Aus diesem Grunde ist auch die subjektive Tatseite der gegenständlichen Verwaltungsübertretung gegeben.

Zur Strafhöhe:

Gemäß § 19 Abs.1 VStG ist Grundlage für die Bemessung der Strafe stets das Ausmaß der mit der Tat verbundenen Schädigung oder Gefährdung derjenigen Interessen, deren Schutz die Strafdrohung dient, und der Umstand, inwieweit die Tat sonst nachteilige Folgen nach sich gezogen hat.

Gemäß § 19 Abs.2 VStG sind im ordentlichen Verfahren (§§ 40 bis 46) überdies die nach dem Zweck der Strafdrohung in Betracht kommenden Erschwerungs- und Milderungsgründe, soweit sie nicht schon die Strafdrohung bestimmen, gegeneinander abzuwägen. Auf das Ausmaß des Verschuldens ist besonders Bedacht zu nehmen.
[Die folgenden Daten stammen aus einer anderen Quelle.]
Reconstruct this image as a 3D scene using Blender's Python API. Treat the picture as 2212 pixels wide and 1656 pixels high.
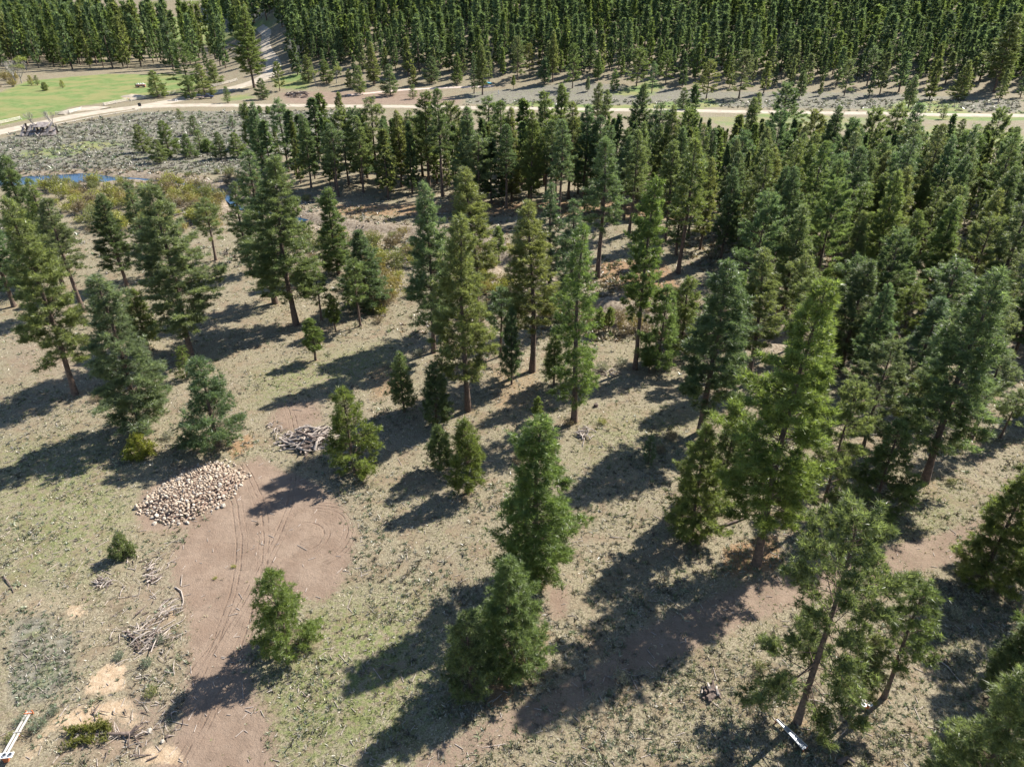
import bpy, bmesh, math, random
import numpy as np
from mathutils import Vector, Matrix, Quaternion
for o in list(bpy.data.objects): bpy.data.objects.remove(o)
S = bpy.context.scene
COL = S.collection
random.seed(7); RNG = np.random.default_rng(11)
R_ = math.radians

# ------------------------------------------------------------------ camera, sky, sun, exposure
CAM_H = 50.0; PITCH = R_(30.0); F = 1534.4; CX, CY = 1106.0, 828.0      # photograph measured at 2212 px wide
cam_d = bpy.data.cameras.new('camera'); cam = bpy.data.objects.new('camera', cam_d); COL.objects.link(cam)
cam.location = (0, 0, CAM_H); cam.rotation_euler = (R_(90) - PITCH, 0, 0)
cam_d.sensor_fit = 'HORIZONTAL'; cam_d.sensor_width = 36.0; cam_d.lens = 36.0 * F / 2212.0
cam_d.clip_start = 0.5; cam_d.clip_end = 6000
S.camera = cam
W = bpy.data.worlds.new('World'); S.world = W; W.use_nodes = True
wn = W.node_tree.nodes; wl = W.node_tree.links
sky = wn.new('ShaderNodeTexSky'); sky.sky_type = 'NISHITA'; sky.sun_disc = False
SUN_EL, SUN_AZ = 44.0, 37.0          # azimuth measured from +X towards +Y
sky.sun_elevation = R_(SUN_EL); sky.sun_rotation = R_(90 - SUN_AZ); sky.altitude = 1500
wn['Background'].inputs[1].default_value = 0.088
wl.new(sky.outputs[0], wn['Background'].inputs[0])
sd = bpy.data.lights.new('sun', 'SUN'); sun = bpy.data.objects.new('sun', sd); COL.objects.link(sun)
sd.energy = 5.0; sd.angle = R_(0.5); sd.color = (1.0, 0.95, 0.87)
dirv = Vector((math.cos(R_(SUN_EL)) * math.cos(R_(SUN_AZ)), math.cos(R_(SUN_EL)) * math.sin(R_(SUN_AZ)), math.sin(R_(SUN_EL))))
sun.rotation_euler = dirv.to_track_quat('Z', 'Y').to_euler(); sun.location = (60, 60, 90)
S.view_settings.view_transform = 'Standard'; S.view_settings.look = 'None'
S.view_settings.gamma = 1.0; S.view_settings.exposure = 1.40

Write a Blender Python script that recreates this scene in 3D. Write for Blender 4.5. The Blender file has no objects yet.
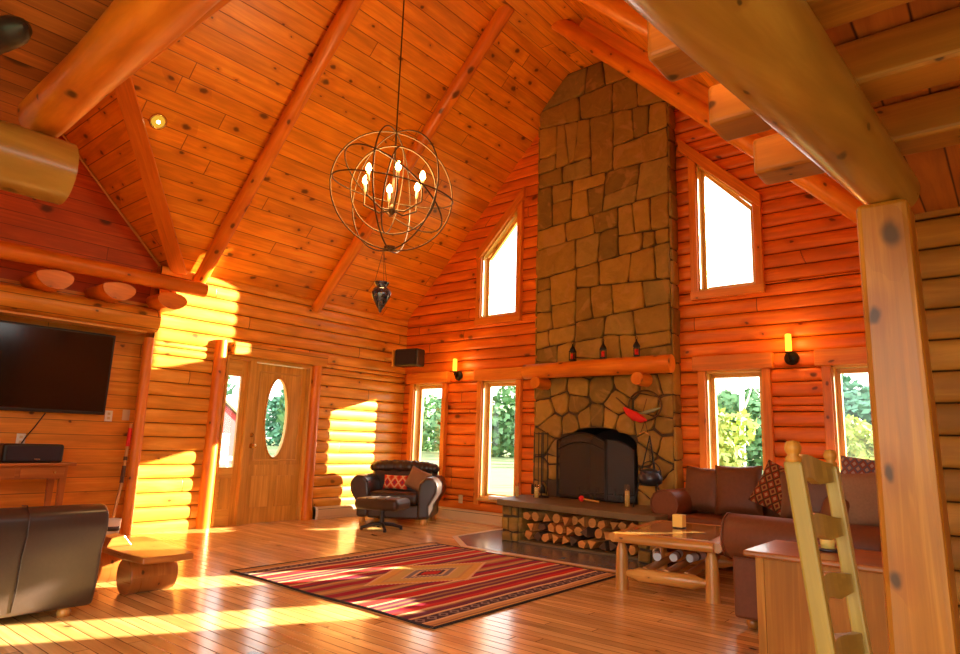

Unter Berücksichtigung der Eigenart des Verwaltungsstrafrechtes sind die §§ 32 bis 35 des Strafgesetzbuches sinngemäß anzuwenden. Die Einkommens-, Vermögens- und Familienverhältnisse des Beschuldigten sind bei der Bemessung von Geldstrafen zu berücksichtigen.

Die gegenständliche Verwaltungsübertretung ist gemäß § 130 Abs.5 Einleitungssatz ASchG mit Geldstrafe von 2.000 S bis 100.000, im Wiederholungsfall mit Geldstrafe von 4.000 S bis 200.000 S zu bestrafen.

Wenngleich in Bezug auf den Unrechtsgehalt der Tat das vom Arbeitsinspektorat beantragte Strafausmaß für angemessen zu erachten wäre, ist bei der Bewertung des Verschuldens jedoch zu berücksichtigen, dass dem Beschuldigten keine Verletzung von Überwachungspflichten in Bezug auf die Einhaltung der Arbeitnehmerschutzvorschriften sondern die irrtümliche Nichtwahrnehmung seiner Verantwortlichkeit vorzuwerfen ist. So kann anhand der Aktenlage davon ausgegangen werden, dass der Beschuldigte glaubhaft seine verwaltungsstrafrechtliche Verantwortlichkeit durch Bestellung eines verantwortlichen Beauftragten delegieren wollte. Wie sich diesbezüglich aus der im Akt erliegenden Kopie der Bestellungsurkunde ergibt, wurde dabei den Bestimmungen des § 9 Abs.4 VStG voll entsprochen. Diesem auf diese Weise zustande gekommenen Irrtum des Beschuldigten über seine verwaltungsstrafrechtliche Verantwortlichkeit ist aber ein geringerer Schuldgehalt beizumessen, als dies bei einer Verletzung der Überwachungspflicht in Bezug auf die Einhaltung der Bestimmungen der BauV der Fall wäre.

In Anbetracht der Stellungnahme des Arbeitsinspektorates für Bauarbeiten vom 7.7.1998, Zl.1160/67-51/98, wonach es seitens der F.-B.-Werke AG bezüglich der Bestellung von verantwortlichen Beauftragten bis dato keine Übermittlungsschwierigkeiten gegeben habe, kann auch mit ausreichender Sicherheit davon ausgegangen werden, dass die gegenständliche Verwaltungsübertretung auf ein tatsächlich irrtümliches Verhalten zurückzuführen ist und die beabsichtigte verwaltungsstrafrechtliche Delegation nicht vorgetäuscht werden sollte.

Die in diesem Ausmaß verhängte Geldstrafe erweist sich als schuldangemessen und steht im Einklang mit den sonstigen Strafzumessungskriterien des § 19 VStG. Sie wird in diesem Ausmaß auch dem Strafzweck der General- und Spezialprävention gerecht.

Rechtsmittelbelehrung:

Gegen diesen Bescheid ist kein ordentliches Rechtsmittel zulässig.

Hinweis:

Gegen diesen Bescheid kann innerhalb von sechs Wochen ab seiner Zustellung eine Beschwerde an den Verfassungsgerichtshof oder an den Verwaltungsgerichtshof erhoben werden; diese muss von gesetzlichen Ausnahmen abgesehen jeweils von einem Rechtsanwalt unterschrieben sein. Für jede dieser Beschwerden ist eine Gebühr von 2.500 S (entspricht  181,68 €) zu entrichten.